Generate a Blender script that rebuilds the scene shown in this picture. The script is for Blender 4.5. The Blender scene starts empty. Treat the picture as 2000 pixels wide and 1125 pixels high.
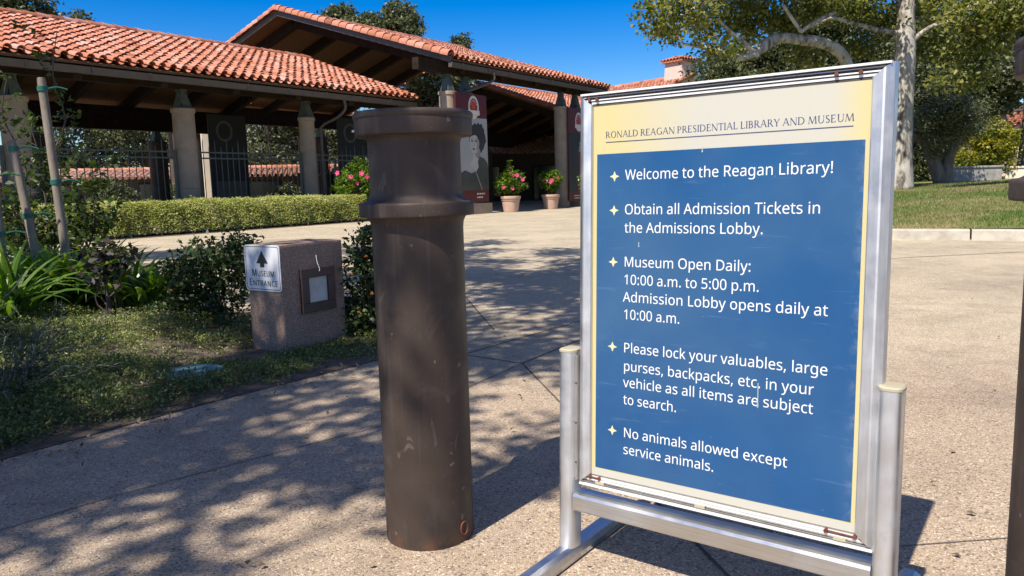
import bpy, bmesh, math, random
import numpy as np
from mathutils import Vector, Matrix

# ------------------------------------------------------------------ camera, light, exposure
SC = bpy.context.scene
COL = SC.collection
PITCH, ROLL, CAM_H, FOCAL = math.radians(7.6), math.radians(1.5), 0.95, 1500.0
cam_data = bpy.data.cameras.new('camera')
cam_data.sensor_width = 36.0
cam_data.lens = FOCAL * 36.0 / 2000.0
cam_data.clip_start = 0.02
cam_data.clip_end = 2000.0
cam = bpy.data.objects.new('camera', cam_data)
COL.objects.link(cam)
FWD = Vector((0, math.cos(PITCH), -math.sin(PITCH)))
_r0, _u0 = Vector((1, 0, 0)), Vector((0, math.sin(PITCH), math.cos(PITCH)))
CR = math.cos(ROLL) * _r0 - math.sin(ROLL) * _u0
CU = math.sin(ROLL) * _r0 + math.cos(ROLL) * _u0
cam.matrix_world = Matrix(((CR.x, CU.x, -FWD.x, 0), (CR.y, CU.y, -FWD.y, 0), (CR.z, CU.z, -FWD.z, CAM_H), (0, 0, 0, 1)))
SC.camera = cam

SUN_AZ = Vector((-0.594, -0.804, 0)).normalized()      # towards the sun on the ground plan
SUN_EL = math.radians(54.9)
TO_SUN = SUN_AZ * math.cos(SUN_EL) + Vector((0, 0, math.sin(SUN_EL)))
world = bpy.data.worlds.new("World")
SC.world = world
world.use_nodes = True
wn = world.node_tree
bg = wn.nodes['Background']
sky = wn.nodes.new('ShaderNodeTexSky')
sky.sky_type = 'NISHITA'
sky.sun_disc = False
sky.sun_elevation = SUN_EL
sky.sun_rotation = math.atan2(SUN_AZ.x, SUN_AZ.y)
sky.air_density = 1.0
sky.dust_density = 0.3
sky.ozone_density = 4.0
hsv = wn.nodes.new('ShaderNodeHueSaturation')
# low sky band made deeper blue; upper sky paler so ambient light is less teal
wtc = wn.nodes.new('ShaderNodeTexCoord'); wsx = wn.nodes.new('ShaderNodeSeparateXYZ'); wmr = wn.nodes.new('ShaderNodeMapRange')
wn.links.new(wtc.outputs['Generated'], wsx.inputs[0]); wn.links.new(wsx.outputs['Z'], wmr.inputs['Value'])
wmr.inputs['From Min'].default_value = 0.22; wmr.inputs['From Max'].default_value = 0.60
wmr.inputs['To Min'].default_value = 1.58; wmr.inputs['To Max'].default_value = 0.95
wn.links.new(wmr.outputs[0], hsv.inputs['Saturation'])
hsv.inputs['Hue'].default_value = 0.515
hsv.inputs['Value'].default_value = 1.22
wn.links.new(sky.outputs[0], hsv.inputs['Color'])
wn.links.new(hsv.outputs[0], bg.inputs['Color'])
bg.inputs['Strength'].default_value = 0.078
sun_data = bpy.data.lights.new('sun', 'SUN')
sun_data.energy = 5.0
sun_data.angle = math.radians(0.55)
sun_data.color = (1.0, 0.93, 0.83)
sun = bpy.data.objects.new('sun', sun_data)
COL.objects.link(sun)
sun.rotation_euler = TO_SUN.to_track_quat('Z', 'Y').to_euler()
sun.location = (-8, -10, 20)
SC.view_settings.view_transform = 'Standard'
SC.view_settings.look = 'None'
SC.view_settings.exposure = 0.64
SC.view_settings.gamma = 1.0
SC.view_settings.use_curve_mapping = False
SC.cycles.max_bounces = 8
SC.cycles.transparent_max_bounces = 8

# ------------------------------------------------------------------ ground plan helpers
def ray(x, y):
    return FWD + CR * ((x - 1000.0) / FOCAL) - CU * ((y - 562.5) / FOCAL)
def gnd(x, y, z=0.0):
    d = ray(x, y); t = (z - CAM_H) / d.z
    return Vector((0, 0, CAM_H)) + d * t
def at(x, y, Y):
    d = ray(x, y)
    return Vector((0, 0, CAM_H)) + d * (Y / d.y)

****

-- What is required --
Output exactly the span of lines from the top of the listing through the line holding "SC.camera = cam", and leave every picture out.

-- Full solution --
Generate a Blender script that rebuilds the scene shown in this picture. The script is for Blender 4.5. The Blender scene starts empty. Treat the picture as 2000 pixels wide and 1125 pixels high.
import bpy, bmesh, math, random
import numpy as np
from mathutils import Vector, Matrix

# ------------------------------------------------------------------ camera, light, exposure
SC = bpy.context.scene
COL = SC.collection
PITCH, ROLL, CAM_H, FOCAL = math.radians(7.6), math.radians(1.5), 0.95, 1500.0
cam_data = bpy.data.cameras.new('camera')
cam_data.sensor_width = 36.0
cam_data.lens = FOCAL * 36.0 / 2000.0
cam_data.clip_start = 0.02
cam_data.clip_end = 2000.0
cam = bpy.data.objects.new('camera', cam_data)
COL.objects.link(cam)
FWD = Vector((0, math.cos(PITCH), -math.sin(PITCH)))
_r0, _u0 = Vector((1, 0, 0)), Vector((0, math.sin(PITCH), math.cos(PITCH)))
CR = math.cos(ROLL) * _r0 - math.sin(ROLL) * _u0
CU = math.sin(ROLL) * _r0 + math.cos(ROLL) * _u0
cam.matrix_world = Matrix(((CR.x, CU.x, -FWD.x, 0), (CR.y, CU.y, -FWD.y, 0), (CR.z, CU.z, -FWD.z, CAM_H), (0, 0, 0, 1)))
SC.camera = cam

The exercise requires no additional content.